■ TASK: In full and without alteration, give the listing again.

Start DATASET EXTRACT

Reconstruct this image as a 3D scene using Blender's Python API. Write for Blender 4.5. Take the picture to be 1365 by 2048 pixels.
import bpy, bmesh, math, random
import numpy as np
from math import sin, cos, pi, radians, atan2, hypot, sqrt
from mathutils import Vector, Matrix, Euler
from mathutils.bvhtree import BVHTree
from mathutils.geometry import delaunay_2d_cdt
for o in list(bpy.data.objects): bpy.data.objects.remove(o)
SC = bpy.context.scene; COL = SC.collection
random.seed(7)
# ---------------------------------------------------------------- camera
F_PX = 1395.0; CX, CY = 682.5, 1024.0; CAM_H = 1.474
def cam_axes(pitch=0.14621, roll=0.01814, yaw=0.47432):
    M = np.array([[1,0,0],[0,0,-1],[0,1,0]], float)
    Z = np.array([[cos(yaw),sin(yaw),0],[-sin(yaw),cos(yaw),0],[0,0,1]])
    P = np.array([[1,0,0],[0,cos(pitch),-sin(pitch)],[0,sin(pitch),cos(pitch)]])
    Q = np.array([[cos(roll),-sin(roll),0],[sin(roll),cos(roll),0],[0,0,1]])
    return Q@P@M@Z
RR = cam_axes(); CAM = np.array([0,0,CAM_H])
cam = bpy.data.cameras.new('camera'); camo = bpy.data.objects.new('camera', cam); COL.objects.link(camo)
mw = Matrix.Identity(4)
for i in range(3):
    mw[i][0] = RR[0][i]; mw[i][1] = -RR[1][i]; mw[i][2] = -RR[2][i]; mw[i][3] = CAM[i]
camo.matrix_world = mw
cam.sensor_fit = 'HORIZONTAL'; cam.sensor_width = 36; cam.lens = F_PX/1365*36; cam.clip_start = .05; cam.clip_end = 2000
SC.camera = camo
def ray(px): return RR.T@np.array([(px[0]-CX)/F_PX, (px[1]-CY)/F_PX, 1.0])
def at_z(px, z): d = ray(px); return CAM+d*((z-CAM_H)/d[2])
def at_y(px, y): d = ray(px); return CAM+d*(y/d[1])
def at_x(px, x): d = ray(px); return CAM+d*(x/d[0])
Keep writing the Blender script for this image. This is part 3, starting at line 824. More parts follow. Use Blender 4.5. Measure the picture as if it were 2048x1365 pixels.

End DATASET EXTRACT

■ RESULT FOR THIS TASK:
Reconstruct this image as a 3D scene using Blender's Python API. Write for Blender 4.5. Take the picture to be 1365 by 2048 pixels.
import bpy, bmesh, math, random
import numpy as np
from math import sin, cos, pi, radians, atan2, hypot, sqrt
from mathutils import Vector, Matrix, Euler
from mathutils.bvhtree import BVHTree
from mathutils.geometry import delaunay_2d_cdt
for o in list(bpy.data.objects): bpy.data.objects.remove(o)
SC = bpy.context.scene; COL = SC.collection
random.seed(7)
# ---------------------------------------------------------------- camera
F_PX = 1395.0; CX, CY = 682.5, 1024.0; CAM_H = 1.474
def cam_axes(pitch=0.14621, roll=0.01814, yaw=0.47432):
    M = np.array([[1,0,0],[0,0,-1],[0,1,0]], float)
    Z = np.array([[cos(yaw),sin(yaw),0],[-sin(yaw),cos(yaw),0],[0,0,1]])
    P = np.array([[1,0,0],[0,cos(pitch),-sin(pitch)],[0,sin(pitch),cos(pitch)]])
    Q = np.array([[cos(roll),-sin(roll),0],[sin(roll),cos(roll),0],[0,0,1]])
    return Q@P@M@Z
RR = cam_axes(); CAM = np.array([0,0,CAM_H])
cam = bpy.data.cameras.new('camera'); camo = bpy.data.objects.new('camera', cam); COL.objects.link(camo)
mw = Matrix.Identity(4)
for i in range(3):
    mw[i][0] = RR[0][i]; mw[i][1] = -RR[1][i]; mw[i][2] = -RR[2][i]; mw[i][3] = CAM[i]
camo.matrix_world = mw
cam.sensor_fit = 'HORIZONTAL'; cam.sensor_width = 36; cam.lens = F_PX/1365*36; cam.clip_start = .05; cam.clip_end = 2000
SC.camera = camo
def ray(px): return RR.T@np.array([(px[0]-CX)/F_PX, (px[1]-CY)/F_PX, 1.0])
def at_z(px, z): d = ray(px); return CAM+d*((z-CAM_H)/d[2])
def at_y(px, y): d = ray(px); return CAM+d*(y/d[1])
def at_x(px, x): d = ray(px); return CAM+d*(x/d[0])
Keep writing the Blender script for this image. This is part 3, starting at line 824. More parts follow. Use Blender 4.5. Measure the picture as if it were 2048x1365 pixels.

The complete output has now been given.